-------- DATA PROVIDED --------

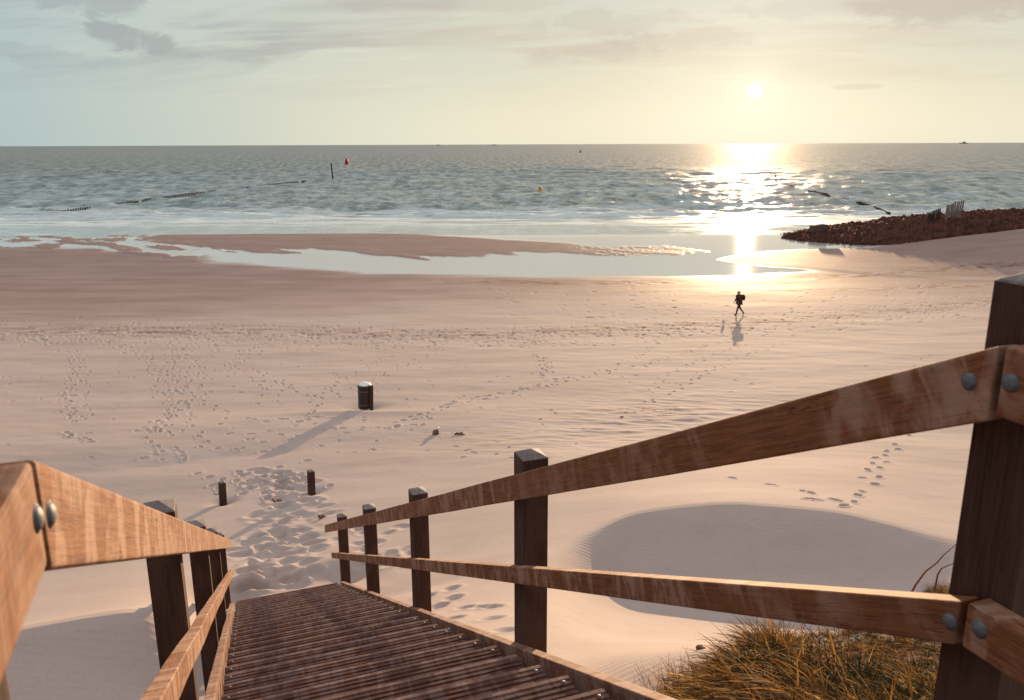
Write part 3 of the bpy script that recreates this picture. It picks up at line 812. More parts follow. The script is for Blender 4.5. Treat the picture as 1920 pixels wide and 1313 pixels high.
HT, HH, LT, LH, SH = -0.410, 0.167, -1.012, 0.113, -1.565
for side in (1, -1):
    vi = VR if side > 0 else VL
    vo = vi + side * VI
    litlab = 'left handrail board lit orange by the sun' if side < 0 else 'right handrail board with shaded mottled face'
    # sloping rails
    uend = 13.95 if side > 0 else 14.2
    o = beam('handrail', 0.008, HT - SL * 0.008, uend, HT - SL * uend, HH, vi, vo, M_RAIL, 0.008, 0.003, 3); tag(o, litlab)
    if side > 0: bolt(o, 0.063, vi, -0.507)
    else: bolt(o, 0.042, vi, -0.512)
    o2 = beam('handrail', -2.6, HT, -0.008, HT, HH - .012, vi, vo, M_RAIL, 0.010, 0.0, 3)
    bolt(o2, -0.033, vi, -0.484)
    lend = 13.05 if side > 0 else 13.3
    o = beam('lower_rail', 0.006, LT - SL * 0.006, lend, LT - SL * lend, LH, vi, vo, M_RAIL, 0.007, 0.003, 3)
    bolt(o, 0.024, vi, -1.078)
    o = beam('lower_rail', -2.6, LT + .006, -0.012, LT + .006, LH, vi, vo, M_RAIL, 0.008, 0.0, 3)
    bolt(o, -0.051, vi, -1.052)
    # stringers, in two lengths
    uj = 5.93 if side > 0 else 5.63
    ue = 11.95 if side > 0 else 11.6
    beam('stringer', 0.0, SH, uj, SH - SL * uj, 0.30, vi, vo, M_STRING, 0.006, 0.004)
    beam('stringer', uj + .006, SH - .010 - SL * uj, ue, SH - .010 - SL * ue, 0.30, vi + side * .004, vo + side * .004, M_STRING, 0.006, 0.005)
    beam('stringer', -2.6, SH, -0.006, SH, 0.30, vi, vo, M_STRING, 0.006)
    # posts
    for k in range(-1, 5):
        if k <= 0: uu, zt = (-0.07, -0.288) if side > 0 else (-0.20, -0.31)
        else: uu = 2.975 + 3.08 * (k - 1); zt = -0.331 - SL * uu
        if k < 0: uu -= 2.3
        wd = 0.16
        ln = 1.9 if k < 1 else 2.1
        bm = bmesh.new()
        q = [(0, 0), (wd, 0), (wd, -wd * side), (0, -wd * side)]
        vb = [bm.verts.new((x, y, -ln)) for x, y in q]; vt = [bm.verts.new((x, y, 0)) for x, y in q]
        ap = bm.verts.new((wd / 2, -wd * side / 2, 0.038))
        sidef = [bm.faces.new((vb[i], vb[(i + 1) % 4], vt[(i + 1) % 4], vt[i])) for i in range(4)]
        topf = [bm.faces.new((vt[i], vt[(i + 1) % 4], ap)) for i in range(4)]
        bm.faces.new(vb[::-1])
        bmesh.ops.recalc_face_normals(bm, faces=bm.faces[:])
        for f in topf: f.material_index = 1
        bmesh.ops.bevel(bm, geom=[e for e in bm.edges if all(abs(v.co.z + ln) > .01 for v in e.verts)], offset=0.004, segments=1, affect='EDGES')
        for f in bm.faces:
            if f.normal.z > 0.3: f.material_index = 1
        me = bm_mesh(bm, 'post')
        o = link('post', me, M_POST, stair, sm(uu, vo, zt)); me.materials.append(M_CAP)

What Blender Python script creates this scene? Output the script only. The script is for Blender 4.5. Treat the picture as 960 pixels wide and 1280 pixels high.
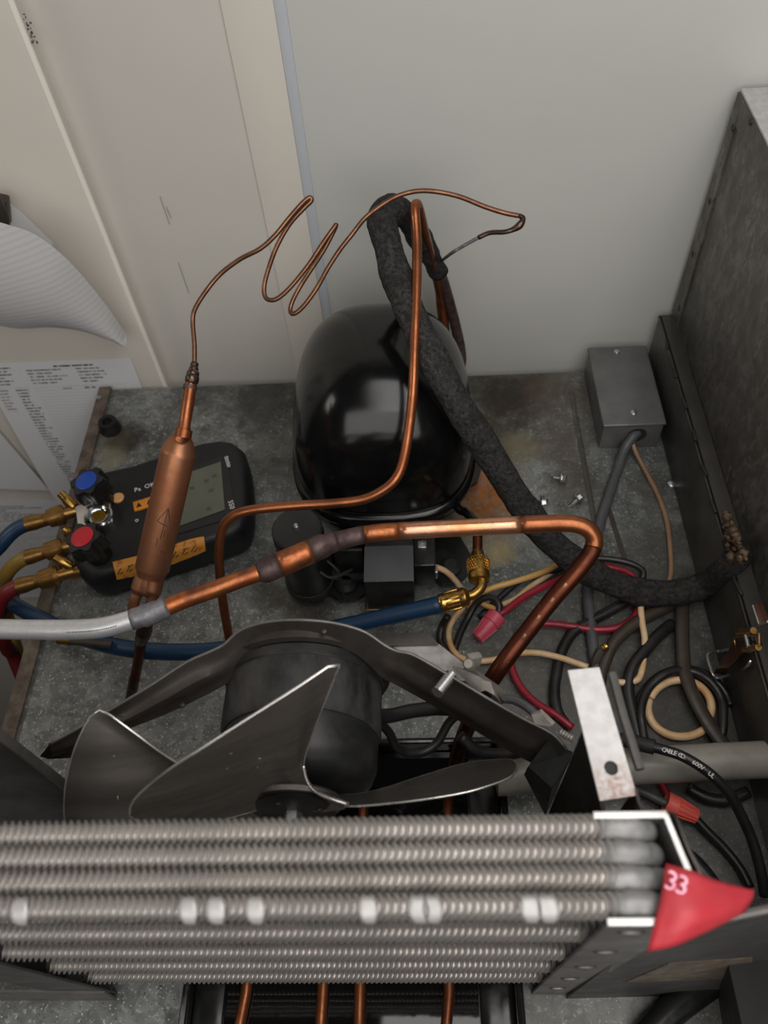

--------

**WHAT TO WORK ON:** Where a line contains the string "Blender", extract that line.

**EXERCISE RESPONSE:**
Write part 3 of the bpy script that recreates this picture. It picks up at line 812. More parts follow. The script is for Blender 4.5. Treat the picture as 1920 pixels wide and 1313 pixels high.
What Blender Python script creates this scene? Output the script only. The script is for Blender 4.5. Treat the picture as 960 pixels wide and 1280 pixels high.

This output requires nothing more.